■ Problem details ■
Go through the listing and copy each line with the string "this".

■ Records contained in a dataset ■

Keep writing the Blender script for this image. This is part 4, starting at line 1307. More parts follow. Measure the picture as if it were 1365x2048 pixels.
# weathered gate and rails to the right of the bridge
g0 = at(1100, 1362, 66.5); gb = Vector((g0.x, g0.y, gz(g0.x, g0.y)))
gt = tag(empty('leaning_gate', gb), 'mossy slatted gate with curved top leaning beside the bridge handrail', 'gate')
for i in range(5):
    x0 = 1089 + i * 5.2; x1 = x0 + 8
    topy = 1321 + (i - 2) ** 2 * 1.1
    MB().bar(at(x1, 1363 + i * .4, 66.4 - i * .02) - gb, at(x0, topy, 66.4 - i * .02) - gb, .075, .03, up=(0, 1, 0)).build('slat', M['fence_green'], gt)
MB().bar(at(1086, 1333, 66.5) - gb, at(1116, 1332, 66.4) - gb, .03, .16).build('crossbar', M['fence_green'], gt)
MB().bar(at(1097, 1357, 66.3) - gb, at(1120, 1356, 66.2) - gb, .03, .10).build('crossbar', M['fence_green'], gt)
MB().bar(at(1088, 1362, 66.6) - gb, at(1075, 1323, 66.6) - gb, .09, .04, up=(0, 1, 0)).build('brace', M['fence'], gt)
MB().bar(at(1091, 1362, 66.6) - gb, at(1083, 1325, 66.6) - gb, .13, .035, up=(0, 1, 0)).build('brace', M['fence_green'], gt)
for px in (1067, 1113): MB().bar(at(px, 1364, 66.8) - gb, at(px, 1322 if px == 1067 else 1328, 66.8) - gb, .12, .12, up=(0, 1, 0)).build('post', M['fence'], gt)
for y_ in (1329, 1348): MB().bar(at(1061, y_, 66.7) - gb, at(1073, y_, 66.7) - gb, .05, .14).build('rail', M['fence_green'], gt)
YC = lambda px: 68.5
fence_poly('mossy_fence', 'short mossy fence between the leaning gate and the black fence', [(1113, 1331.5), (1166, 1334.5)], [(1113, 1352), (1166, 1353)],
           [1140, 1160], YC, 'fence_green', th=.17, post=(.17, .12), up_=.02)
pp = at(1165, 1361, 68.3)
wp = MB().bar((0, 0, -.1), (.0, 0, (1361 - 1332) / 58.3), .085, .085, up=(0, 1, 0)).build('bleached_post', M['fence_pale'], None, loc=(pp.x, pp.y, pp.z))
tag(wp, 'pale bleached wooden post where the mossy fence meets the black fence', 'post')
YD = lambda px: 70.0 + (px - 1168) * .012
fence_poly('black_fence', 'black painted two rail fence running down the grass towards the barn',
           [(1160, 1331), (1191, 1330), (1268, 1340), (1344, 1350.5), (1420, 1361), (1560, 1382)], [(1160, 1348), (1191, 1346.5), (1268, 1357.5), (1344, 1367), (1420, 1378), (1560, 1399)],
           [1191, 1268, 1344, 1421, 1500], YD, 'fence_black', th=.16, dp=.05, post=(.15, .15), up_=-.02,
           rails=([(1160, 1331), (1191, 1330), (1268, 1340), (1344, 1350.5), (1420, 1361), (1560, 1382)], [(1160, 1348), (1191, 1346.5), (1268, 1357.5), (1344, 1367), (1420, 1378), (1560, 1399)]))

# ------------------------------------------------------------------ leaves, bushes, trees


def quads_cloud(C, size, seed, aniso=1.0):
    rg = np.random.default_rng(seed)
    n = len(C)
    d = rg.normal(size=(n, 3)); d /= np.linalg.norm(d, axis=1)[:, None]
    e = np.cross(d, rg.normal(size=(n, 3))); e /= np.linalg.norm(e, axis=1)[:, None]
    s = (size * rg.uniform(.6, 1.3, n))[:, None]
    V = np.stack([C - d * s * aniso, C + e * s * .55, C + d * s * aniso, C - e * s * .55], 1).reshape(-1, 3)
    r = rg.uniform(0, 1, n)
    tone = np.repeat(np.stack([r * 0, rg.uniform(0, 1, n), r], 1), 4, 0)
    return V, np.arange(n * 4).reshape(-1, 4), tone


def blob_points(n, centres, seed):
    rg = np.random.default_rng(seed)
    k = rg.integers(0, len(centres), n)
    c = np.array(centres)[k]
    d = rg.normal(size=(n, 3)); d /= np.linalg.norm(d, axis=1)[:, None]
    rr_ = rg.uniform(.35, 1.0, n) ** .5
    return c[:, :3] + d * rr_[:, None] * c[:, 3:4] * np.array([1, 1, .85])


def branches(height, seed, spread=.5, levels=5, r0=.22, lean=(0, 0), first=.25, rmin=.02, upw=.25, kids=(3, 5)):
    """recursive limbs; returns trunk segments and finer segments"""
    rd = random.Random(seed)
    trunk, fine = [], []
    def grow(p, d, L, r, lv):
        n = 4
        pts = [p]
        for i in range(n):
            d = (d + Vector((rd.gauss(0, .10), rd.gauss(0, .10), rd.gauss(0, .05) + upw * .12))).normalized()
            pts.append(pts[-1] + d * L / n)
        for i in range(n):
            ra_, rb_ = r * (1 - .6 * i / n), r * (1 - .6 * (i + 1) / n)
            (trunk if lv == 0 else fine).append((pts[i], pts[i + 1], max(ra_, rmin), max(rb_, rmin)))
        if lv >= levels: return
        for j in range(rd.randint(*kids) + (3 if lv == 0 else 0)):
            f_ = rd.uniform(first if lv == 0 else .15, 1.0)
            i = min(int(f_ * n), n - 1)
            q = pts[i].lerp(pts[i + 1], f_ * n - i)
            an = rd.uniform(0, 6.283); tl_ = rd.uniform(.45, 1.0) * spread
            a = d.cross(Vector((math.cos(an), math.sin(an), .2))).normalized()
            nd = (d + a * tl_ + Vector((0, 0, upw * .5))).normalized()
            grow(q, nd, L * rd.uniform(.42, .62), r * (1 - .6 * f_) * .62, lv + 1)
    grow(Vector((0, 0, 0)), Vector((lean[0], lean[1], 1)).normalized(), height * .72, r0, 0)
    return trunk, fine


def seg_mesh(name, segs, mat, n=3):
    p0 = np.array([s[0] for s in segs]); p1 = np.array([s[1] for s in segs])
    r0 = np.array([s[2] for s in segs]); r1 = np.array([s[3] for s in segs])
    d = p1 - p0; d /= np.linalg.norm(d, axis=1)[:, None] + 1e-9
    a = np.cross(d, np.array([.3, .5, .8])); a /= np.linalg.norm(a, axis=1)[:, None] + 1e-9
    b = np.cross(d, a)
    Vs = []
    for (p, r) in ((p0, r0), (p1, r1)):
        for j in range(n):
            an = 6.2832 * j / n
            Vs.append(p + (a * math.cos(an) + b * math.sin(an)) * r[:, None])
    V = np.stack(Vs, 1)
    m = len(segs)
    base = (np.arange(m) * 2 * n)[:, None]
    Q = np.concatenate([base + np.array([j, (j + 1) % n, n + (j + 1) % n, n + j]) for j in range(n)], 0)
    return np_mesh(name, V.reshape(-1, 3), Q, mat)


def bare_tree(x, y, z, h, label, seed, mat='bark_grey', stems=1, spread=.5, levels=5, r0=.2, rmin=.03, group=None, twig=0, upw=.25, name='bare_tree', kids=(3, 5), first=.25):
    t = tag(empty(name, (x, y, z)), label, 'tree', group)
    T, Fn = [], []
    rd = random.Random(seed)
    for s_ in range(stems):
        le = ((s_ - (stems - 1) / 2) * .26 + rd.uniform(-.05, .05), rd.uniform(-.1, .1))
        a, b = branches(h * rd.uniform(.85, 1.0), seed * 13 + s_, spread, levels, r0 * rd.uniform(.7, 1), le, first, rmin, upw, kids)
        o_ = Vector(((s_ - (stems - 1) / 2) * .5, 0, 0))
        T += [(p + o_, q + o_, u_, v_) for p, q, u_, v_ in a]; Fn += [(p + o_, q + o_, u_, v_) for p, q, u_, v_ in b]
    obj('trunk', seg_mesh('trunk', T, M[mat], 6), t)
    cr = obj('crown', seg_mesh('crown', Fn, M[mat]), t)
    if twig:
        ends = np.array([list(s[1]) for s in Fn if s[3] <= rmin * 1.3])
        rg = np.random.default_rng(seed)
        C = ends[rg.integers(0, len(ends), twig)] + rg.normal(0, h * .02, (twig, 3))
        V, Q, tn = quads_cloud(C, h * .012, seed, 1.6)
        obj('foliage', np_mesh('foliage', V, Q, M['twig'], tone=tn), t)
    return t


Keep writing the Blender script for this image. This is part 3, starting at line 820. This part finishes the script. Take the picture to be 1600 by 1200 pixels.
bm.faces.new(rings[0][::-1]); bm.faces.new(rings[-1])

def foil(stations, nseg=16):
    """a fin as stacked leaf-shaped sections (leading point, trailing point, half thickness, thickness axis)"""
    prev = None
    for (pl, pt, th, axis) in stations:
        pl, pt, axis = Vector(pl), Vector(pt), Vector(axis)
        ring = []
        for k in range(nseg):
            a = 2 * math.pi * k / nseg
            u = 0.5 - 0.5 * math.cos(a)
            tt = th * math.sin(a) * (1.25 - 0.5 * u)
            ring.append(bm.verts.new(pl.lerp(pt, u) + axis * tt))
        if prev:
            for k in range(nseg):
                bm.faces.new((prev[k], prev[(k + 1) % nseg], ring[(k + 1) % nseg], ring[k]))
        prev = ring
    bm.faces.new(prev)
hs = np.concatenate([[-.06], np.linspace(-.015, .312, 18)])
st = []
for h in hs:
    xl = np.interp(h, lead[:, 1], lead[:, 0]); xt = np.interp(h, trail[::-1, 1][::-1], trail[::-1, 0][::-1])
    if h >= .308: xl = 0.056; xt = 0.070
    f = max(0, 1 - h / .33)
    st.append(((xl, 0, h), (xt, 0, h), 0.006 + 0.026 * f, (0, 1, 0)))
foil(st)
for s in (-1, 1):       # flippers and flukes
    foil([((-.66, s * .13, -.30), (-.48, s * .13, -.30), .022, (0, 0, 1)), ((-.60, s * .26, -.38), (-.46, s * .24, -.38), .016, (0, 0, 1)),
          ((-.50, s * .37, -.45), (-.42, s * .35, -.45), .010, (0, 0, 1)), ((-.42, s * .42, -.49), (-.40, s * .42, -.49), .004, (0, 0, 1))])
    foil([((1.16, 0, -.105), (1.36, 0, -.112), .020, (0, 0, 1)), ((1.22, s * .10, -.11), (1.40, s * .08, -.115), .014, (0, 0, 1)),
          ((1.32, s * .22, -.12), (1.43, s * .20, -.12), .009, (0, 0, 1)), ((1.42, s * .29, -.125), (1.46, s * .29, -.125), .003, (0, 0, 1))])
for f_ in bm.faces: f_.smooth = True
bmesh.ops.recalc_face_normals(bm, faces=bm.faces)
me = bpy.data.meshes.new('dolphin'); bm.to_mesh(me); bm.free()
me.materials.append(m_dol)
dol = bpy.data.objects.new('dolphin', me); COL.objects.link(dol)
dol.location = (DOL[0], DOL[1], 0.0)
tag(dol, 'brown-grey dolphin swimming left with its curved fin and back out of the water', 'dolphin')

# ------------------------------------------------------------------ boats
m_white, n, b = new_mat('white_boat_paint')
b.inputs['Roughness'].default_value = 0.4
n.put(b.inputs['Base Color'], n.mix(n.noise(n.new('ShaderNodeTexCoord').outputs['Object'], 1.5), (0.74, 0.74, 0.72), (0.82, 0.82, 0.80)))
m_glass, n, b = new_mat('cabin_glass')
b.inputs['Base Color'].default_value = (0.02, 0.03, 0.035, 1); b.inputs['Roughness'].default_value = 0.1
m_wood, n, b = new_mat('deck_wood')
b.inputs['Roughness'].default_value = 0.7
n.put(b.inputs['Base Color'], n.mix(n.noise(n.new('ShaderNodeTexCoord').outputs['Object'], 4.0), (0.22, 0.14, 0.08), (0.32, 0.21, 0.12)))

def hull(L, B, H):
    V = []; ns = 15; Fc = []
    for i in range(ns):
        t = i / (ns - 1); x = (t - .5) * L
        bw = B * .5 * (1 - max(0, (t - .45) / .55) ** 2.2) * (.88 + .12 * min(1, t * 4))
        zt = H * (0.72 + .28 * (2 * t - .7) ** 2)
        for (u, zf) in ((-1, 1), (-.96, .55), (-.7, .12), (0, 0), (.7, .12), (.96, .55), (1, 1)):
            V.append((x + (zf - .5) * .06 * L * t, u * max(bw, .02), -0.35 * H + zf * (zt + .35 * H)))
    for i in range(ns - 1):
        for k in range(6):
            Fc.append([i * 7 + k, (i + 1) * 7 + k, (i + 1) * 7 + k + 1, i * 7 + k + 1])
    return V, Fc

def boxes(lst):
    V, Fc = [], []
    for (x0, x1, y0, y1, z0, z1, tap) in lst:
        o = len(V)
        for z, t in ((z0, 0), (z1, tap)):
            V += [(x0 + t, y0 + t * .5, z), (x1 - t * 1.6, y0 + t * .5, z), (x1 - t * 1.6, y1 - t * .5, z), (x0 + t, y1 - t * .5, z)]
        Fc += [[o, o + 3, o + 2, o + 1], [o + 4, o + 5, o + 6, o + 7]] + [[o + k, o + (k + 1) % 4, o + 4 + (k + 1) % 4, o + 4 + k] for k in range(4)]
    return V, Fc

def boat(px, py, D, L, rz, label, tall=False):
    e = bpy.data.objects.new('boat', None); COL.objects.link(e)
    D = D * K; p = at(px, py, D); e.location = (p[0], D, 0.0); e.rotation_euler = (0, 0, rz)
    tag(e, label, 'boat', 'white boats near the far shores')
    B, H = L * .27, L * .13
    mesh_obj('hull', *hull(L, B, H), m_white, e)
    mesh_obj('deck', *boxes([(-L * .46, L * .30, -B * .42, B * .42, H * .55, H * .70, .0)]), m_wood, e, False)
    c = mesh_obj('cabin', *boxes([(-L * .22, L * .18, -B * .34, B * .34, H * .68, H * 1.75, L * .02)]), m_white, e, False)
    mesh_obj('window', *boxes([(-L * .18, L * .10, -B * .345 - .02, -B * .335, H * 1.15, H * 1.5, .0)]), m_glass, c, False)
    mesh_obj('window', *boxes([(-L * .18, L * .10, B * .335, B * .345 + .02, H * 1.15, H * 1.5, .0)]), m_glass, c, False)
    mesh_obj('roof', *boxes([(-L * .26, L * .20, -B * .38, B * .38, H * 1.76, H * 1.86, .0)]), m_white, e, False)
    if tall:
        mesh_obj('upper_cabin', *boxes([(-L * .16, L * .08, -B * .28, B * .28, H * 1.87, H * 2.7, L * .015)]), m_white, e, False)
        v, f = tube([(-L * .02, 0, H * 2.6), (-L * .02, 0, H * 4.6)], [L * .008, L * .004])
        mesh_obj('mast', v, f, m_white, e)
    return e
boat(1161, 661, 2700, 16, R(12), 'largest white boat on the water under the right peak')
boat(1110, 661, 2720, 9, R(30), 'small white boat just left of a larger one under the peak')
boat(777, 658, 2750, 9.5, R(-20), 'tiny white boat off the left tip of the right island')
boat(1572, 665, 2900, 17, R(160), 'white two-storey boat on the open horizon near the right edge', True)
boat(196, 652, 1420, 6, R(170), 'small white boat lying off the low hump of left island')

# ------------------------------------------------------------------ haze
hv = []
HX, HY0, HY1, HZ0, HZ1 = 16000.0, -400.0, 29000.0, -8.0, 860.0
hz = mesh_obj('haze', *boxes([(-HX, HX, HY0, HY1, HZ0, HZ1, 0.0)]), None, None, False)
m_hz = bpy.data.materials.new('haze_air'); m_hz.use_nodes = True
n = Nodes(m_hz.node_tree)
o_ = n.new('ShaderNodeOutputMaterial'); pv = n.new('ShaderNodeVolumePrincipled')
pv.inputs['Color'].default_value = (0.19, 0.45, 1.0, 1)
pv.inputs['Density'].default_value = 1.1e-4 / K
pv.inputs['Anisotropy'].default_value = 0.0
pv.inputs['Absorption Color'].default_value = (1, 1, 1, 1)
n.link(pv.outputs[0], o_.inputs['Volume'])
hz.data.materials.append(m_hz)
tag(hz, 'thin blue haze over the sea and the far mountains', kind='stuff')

■ Finished answer ■
Keep writing the Blender script for this image. This is part 4, starting at line 1307. More parts follow. Measure the picture as if it were 1365x2048 pixels.
Keep writing the Blender script for this image. This is part 3, starting at line 820. This part finishes the script. Take the picture to be 1600 by 1200 pixels.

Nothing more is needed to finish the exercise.